Happy 150 Canada!



Canada is the new kid on the block so to speak, but we have charm, manners, and taken up the challenge of celebrating our 150th Birthday with gusto. And quite a few books. One such celebration of Canada in print is “Now You Know Canada: 150 Years of Fascinating Facts” by Doug Lennox. Unfortunately, Doug has passed away and does not get to celebrate Canada’s 150th with us on in this cosmos, but I am sure he will be waving a flag in whatever corner of the ether he happens to inhabit.

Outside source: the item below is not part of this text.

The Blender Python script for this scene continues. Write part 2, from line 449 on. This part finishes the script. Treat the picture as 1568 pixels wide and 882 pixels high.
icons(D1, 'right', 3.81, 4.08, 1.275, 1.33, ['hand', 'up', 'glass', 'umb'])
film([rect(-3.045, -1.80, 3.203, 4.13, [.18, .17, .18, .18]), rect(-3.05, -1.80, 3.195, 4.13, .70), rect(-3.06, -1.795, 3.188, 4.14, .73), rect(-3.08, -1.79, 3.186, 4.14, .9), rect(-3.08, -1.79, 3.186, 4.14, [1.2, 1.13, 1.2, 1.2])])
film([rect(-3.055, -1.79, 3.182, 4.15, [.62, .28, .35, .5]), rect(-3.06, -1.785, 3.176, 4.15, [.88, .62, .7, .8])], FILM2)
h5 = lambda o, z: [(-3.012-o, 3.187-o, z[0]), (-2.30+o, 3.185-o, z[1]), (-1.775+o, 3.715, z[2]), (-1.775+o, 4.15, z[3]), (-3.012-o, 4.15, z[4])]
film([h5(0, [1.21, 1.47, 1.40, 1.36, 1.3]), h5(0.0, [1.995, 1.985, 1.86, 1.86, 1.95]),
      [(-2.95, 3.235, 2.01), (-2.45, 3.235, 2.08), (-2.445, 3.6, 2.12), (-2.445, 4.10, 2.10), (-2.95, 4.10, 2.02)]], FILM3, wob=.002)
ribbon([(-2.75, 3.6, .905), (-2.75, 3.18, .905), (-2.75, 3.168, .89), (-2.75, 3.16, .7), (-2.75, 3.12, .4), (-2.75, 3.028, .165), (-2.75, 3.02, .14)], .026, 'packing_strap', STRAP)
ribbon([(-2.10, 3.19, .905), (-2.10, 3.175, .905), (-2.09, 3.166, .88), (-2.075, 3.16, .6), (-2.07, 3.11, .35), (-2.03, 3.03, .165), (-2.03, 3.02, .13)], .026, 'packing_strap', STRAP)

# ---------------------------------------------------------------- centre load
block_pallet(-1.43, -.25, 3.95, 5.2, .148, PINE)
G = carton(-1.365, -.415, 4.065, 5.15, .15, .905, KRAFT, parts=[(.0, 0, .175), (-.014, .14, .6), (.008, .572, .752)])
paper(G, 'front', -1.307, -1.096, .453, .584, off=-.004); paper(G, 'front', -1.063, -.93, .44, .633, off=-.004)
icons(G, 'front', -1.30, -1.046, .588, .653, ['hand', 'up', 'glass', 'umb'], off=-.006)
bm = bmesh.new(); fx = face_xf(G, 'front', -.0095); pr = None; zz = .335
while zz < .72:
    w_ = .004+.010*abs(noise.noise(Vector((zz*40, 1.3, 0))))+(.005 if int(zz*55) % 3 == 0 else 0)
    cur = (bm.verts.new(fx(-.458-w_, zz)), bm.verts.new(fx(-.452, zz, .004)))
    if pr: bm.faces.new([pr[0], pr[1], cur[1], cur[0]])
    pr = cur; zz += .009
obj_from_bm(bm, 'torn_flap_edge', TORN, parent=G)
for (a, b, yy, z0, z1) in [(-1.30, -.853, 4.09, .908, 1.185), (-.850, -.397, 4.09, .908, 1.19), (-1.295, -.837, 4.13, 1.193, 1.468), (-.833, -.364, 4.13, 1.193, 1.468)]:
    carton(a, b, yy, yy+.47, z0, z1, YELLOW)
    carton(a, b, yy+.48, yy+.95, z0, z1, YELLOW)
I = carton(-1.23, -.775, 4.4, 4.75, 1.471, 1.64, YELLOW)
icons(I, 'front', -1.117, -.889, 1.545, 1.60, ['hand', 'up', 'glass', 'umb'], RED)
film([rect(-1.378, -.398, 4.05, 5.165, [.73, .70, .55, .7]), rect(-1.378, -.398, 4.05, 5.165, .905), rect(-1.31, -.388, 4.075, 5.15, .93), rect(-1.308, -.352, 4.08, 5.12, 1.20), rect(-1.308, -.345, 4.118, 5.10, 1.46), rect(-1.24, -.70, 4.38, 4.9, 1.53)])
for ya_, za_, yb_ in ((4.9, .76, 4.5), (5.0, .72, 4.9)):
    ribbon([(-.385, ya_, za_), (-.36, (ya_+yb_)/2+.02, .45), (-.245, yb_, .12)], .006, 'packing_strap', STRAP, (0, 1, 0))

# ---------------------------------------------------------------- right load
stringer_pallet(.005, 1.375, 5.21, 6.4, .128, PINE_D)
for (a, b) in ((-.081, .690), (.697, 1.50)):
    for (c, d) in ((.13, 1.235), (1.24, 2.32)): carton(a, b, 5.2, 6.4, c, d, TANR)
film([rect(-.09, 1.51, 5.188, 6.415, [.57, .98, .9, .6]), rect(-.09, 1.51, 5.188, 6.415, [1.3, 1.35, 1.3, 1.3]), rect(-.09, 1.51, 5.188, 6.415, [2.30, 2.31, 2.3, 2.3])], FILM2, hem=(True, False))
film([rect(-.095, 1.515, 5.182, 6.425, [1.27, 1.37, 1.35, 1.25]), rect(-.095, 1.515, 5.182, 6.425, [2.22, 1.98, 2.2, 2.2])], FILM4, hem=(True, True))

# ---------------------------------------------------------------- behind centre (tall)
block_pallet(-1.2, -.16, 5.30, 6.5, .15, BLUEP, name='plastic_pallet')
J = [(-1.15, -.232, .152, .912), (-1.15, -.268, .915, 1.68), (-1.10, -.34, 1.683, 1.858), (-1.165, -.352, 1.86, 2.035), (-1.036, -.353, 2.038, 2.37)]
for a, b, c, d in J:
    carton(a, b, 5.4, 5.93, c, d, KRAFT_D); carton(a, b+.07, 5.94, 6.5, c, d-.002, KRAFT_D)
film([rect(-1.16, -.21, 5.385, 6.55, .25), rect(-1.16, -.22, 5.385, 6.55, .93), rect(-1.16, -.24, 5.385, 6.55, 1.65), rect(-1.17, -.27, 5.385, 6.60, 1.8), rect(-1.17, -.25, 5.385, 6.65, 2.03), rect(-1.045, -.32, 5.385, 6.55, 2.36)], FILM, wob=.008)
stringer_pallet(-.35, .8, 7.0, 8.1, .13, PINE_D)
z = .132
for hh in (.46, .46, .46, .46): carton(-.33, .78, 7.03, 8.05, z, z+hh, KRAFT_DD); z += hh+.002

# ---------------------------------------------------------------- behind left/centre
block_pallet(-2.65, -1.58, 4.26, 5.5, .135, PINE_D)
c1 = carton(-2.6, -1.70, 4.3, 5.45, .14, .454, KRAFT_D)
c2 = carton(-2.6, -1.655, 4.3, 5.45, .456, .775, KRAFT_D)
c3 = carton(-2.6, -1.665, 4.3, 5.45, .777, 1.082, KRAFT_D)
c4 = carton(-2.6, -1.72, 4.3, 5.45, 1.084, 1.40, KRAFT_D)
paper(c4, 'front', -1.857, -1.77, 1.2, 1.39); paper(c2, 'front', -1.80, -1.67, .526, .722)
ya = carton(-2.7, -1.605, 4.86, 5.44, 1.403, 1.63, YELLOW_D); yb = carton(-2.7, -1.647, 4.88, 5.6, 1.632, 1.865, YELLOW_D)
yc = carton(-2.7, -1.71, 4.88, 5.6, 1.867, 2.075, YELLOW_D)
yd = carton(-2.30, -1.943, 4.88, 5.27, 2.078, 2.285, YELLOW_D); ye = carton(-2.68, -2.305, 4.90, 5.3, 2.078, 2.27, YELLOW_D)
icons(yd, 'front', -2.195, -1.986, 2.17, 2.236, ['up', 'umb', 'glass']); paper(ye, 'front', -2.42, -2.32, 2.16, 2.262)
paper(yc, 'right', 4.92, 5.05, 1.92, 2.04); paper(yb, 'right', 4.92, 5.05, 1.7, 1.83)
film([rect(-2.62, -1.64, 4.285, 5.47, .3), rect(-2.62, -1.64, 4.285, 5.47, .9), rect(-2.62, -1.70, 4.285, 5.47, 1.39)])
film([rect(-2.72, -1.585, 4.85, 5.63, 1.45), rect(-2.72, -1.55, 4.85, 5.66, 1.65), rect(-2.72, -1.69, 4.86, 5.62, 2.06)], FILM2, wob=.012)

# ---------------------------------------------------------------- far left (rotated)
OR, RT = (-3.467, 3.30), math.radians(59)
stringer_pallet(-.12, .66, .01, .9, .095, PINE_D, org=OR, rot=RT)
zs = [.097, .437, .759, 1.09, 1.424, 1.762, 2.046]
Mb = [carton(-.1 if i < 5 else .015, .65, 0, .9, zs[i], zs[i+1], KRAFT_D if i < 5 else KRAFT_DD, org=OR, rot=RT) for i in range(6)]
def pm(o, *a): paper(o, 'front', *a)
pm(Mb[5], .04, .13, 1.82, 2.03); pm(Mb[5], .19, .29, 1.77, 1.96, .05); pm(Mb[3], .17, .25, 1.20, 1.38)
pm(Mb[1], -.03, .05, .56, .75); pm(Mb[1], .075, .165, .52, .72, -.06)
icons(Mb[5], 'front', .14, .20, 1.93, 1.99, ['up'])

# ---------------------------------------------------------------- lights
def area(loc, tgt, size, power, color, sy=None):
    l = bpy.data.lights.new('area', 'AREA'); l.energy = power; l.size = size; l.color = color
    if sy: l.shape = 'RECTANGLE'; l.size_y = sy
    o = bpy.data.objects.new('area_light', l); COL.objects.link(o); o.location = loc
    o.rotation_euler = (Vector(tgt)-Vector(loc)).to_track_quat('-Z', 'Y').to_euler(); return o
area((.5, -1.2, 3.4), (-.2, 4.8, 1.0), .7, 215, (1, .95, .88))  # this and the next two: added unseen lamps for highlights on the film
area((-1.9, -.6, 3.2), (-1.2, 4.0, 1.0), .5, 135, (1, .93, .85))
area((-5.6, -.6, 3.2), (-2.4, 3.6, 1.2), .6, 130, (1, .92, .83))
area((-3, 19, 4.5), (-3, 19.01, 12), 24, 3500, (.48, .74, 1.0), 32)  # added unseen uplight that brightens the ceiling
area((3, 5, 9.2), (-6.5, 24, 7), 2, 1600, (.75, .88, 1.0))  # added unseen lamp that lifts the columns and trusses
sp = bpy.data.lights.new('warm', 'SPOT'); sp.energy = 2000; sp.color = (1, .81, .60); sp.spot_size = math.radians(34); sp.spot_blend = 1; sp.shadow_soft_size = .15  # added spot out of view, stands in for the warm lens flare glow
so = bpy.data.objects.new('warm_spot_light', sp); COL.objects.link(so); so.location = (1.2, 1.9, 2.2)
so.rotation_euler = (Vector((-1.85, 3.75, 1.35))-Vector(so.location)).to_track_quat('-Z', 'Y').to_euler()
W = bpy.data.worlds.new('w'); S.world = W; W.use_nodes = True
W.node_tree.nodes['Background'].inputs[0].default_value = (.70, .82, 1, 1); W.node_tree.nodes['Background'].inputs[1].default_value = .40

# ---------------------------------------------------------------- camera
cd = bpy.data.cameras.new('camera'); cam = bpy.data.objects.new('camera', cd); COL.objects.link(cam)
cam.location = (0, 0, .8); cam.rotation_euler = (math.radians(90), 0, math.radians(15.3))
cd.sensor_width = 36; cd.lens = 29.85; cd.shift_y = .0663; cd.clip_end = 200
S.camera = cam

First of all, I want to wish all of you a Happy Canada Day and a Happy 150th birthday. In order for you to be just a little more cognisant of this great nation of ours, I am going to share a few facts I found fascinating via all the hard work Mr. Lennox went to in completing his book. I warn you that I did not find all of his facts fascinating—especially since he spent over half of the book talking about sports—from hockey (of course) to basketball (which a Canadian invented) to curling and the Olympics. I am sure that many of you find sports fascinating (as in captivating, interesting, absorbing and enthralling), so, for those of you sports aficionados out there, I share these bits and pieces randomly chosen for your reading pleasure:

“Lacrosse is Canada’s official national sport of summer, while Canada’s official national sport of winter is ice hockey.”

The first Canadian woman to win an Olympic gold in skating as well as having a doll created in her image was Barbara Ann Scott.

Hockey player extraordinaire, Jean Beliveau was offered the post of governor general (which he declined). According to Lennox, he was “one of the greatest hockey players ever to lace on a pair of skates.” Okay, I have completed the required sports portion of this programming. For more read pages 82-191.

A few other fascinating facts you can recite at any barbeques or parties you may attend this coming weekend:

The official motto of Canada is “A Mari usque ad Mare”. For those of you who did not take Latin the phrase means “From Sea to Sea”, taken from Psalm 72:8 – “And he (the King) shall have dominion also from sea to sea…”

Red and White are the colours of Canada not because they gently depict a nation that loves Christmas, but because King George V wanted to honour “the gallant sacrifice made by his Canadian subjects” in the First World War. Red represents the blood they shed, and white represents the bandages associated with their wounds.

The beaver is not our only national animal. So is the Canadian horse. As of 2002 in recognition of the “agricultural traditions and historical origins of the province of Quebec.”

The maple leaf was chosen as “Canada’s national badge” due to a little tour of Canada by the Prince of Wales (who later became King Edward Vll). Apparently “native born Canadians voiced their desire for a badge to wear when welcoming the Prince” and since the English rose, the Scottish thistle, the Welsh leek, Irish shamrock and French lily were already taken, “the maple leaf was adopted.”

The motto of the RCMP is unfortunately not “We always get our man”. (Poor Dudley Do-Right!) It is “Maintiens le Droit”, French for “Uphold the Right”. Still a good motto, but not quite as catchy.

“Wild Goose Jack”, our own Jack Miner garnered a paragraph in the book, though there was no mention of Kingsville. Lennox gave him his due for unlocking “the mysteries of migration routes” and celebrated the fact that he was presented with the Order of the British Empire in 1943 by King George Vl.

Literary trivia is always a must in my columns. Only two Canadians have won the Nobel Prize for Literature, and it is very gratifying that one is a man and one is a woman. Saul Bellow from Quebec won in 1976, and Alice Munroe in 2013. And the bestselling book by a Canadian author? Anne of Green Gables by Lucy Maud Montgomery, published in 1908. It has sold more than 50 million copies. How much more Canadian can you get than Anne of Green Gables? Too bad she did not play hockey. (Or did she?)

Now, hum a little “O Canada” and wave that flag! We are 150!